> Work required
Collect every line below that contains the word "brick".

┄┄┄┄┄┄

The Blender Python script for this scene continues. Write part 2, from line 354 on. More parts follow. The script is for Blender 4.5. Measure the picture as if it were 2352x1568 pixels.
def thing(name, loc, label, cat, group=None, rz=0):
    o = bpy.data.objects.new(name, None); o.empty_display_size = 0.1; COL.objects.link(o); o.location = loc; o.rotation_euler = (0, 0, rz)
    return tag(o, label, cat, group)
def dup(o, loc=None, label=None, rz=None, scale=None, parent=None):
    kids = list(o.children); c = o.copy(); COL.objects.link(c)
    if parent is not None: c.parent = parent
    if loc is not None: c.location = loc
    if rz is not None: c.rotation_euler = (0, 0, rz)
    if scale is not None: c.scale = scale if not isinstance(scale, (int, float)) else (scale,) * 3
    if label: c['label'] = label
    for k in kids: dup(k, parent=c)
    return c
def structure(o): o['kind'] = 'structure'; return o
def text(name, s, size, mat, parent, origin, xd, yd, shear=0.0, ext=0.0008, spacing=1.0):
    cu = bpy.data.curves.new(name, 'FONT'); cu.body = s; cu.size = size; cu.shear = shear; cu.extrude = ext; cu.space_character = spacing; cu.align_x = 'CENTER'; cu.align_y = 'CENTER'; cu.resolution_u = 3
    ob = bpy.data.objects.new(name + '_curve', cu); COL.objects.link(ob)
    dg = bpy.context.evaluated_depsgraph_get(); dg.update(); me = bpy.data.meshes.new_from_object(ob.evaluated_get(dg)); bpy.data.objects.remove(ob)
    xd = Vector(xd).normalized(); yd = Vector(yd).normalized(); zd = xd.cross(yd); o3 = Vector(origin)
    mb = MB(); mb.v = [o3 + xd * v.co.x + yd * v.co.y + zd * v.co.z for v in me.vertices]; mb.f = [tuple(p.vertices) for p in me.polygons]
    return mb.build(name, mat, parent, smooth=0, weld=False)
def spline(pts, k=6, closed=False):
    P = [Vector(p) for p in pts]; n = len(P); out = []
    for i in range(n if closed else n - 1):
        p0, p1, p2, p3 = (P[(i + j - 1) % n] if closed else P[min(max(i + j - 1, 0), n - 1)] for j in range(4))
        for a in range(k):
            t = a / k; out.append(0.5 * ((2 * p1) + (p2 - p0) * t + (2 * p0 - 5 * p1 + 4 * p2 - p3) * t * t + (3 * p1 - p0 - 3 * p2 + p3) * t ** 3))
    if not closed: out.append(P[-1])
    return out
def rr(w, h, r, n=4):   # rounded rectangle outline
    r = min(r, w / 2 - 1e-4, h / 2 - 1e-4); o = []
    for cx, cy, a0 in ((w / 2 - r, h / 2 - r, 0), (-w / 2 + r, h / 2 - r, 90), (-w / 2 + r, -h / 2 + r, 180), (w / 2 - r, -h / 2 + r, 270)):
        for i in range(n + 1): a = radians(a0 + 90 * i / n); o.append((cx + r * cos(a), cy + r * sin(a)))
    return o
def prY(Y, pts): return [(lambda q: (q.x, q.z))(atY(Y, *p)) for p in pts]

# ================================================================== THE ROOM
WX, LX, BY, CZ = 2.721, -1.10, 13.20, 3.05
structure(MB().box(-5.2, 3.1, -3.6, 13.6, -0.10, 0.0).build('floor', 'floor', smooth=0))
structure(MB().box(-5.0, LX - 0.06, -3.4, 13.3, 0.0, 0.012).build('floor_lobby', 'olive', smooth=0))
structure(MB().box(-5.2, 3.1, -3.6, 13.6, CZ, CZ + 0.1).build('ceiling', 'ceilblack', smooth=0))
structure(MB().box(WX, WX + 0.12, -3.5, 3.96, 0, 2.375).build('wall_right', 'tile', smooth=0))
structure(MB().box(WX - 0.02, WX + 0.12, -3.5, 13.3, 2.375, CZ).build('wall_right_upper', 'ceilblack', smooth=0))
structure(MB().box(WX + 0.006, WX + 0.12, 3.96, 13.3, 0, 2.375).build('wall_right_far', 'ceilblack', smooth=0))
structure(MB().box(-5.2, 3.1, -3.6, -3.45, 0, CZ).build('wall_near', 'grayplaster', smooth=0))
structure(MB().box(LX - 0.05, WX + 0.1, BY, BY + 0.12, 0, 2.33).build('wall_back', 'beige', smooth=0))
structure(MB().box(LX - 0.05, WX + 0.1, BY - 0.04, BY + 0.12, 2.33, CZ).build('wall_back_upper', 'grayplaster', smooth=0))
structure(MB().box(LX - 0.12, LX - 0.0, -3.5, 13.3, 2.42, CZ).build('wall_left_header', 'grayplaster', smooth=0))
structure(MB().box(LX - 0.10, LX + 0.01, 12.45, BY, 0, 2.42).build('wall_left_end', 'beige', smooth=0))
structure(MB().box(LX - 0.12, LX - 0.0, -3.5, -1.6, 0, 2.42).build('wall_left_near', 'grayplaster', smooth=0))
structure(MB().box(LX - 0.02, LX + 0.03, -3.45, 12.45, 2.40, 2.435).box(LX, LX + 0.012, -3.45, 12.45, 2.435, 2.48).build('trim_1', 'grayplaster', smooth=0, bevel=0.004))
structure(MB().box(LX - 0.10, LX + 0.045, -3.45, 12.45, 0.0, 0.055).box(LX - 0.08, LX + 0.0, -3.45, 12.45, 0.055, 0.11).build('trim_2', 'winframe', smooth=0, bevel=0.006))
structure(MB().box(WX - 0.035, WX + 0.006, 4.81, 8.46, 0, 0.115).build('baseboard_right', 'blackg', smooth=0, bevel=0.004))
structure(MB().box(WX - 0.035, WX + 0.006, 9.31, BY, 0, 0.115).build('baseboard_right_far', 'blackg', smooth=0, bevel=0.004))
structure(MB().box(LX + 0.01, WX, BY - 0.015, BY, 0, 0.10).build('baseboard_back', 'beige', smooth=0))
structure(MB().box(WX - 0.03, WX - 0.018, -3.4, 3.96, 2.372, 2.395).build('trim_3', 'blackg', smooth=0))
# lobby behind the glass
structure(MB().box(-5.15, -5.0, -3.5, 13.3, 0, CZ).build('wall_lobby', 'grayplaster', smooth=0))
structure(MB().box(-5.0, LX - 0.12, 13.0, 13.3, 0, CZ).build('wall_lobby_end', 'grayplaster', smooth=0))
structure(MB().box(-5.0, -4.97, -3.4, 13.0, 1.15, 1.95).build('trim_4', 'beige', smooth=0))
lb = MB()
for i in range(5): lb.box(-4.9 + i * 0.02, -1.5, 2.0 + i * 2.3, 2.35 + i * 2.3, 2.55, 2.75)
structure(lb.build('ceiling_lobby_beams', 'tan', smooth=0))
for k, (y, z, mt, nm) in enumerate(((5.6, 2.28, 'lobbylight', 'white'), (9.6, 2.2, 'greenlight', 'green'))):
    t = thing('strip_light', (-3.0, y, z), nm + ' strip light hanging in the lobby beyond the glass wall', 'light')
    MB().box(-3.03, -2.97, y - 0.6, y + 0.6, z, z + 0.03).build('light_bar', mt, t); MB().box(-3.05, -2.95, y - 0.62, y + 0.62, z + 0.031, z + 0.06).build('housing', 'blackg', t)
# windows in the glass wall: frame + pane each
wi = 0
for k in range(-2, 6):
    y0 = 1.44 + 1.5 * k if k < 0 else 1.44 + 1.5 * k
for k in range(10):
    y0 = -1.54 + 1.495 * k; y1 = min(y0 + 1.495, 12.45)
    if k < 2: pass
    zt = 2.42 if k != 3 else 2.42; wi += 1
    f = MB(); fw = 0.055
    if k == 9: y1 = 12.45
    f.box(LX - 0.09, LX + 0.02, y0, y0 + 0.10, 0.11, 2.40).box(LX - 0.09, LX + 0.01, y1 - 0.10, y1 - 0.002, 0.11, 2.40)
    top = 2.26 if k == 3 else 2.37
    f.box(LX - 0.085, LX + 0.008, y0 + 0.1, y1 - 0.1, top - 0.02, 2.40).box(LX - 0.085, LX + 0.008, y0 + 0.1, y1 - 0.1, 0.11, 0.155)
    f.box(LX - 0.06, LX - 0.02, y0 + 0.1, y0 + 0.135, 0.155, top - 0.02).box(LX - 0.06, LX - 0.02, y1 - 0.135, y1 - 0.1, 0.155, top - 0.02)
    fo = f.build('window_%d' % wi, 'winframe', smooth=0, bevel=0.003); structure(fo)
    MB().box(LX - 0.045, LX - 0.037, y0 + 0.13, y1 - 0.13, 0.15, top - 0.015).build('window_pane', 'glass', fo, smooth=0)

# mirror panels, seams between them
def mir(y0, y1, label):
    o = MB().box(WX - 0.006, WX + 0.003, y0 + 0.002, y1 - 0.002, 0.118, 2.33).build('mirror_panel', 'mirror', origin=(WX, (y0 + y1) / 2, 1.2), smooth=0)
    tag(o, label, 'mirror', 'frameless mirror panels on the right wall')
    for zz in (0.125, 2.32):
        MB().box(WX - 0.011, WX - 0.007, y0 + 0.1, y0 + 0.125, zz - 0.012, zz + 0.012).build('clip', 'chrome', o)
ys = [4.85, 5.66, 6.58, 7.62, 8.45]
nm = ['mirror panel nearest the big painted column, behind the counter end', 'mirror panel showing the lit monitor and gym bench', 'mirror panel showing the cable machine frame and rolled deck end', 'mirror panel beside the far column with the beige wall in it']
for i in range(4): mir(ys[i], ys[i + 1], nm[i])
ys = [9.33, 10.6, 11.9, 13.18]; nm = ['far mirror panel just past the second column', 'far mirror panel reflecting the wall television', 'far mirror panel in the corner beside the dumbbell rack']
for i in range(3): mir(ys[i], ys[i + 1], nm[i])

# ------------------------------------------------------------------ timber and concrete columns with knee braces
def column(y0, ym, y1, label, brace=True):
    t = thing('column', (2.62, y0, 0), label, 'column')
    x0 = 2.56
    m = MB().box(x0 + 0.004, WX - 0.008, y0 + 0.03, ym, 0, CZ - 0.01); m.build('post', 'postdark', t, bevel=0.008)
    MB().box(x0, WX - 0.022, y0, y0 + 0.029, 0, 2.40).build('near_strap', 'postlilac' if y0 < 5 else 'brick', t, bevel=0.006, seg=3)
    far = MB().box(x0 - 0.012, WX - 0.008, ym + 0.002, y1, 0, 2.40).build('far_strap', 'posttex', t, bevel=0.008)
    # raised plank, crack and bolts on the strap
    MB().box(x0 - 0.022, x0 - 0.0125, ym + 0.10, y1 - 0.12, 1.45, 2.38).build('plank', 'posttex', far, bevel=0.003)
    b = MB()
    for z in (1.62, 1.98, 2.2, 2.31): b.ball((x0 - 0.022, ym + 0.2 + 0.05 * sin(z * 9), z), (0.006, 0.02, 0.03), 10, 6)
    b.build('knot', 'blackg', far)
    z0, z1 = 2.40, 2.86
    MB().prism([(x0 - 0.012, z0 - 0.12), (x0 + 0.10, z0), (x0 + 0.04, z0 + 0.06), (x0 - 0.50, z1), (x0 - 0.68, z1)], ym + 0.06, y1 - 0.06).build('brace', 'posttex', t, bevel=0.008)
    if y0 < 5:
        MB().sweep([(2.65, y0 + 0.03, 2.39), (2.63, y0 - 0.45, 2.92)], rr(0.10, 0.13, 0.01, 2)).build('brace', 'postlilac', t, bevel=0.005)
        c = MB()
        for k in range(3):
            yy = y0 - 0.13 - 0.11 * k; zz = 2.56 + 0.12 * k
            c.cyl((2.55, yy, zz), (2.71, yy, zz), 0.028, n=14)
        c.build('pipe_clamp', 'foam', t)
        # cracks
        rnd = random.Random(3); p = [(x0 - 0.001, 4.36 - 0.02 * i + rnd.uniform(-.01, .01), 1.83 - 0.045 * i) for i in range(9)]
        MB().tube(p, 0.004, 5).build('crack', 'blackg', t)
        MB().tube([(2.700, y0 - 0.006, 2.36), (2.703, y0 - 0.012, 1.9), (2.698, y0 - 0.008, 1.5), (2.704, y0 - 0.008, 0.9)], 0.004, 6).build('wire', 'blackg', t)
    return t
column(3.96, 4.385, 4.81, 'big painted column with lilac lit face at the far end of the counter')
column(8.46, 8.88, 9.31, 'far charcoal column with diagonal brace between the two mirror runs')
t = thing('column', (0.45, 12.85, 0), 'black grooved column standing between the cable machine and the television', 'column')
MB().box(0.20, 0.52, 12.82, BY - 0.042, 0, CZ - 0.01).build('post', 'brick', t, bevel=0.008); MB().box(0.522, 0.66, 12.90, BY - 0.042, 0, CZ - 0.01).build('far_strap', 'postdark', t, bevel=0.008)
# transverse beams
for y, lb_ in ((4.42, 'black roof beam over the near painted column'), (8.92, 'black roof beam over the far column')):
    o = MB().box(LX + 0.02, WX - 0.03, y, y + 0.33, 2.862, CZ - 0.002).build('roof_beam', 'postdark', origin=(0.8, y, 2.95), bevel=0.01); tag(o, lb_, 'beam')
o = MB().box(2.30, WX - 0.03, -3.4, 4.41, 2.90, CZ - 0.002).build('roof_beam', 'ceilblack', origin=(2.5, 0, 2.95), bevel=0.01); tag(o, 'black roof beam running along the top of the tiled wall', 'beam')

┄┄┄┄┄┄

> Finished exercise
    MB().box(x0, WX - 0.022, y0, y0 + 0.029, 0, 2.40).build('near_strap', 'postlilac' if y0 < 5 else 'brick', t, bevel=0.006, seg=3)
MB().box(0.20, 0.52, 12.82, BY - 0.042, 0, CZ - 0.01).build('post', 'brick', t, bevel=0.008); MB().box(0.522, 0.66, 12.90, BY - 0.042, 0, CZ - 0.01).build('far_strap', 'postdark', t, bevel=0.008)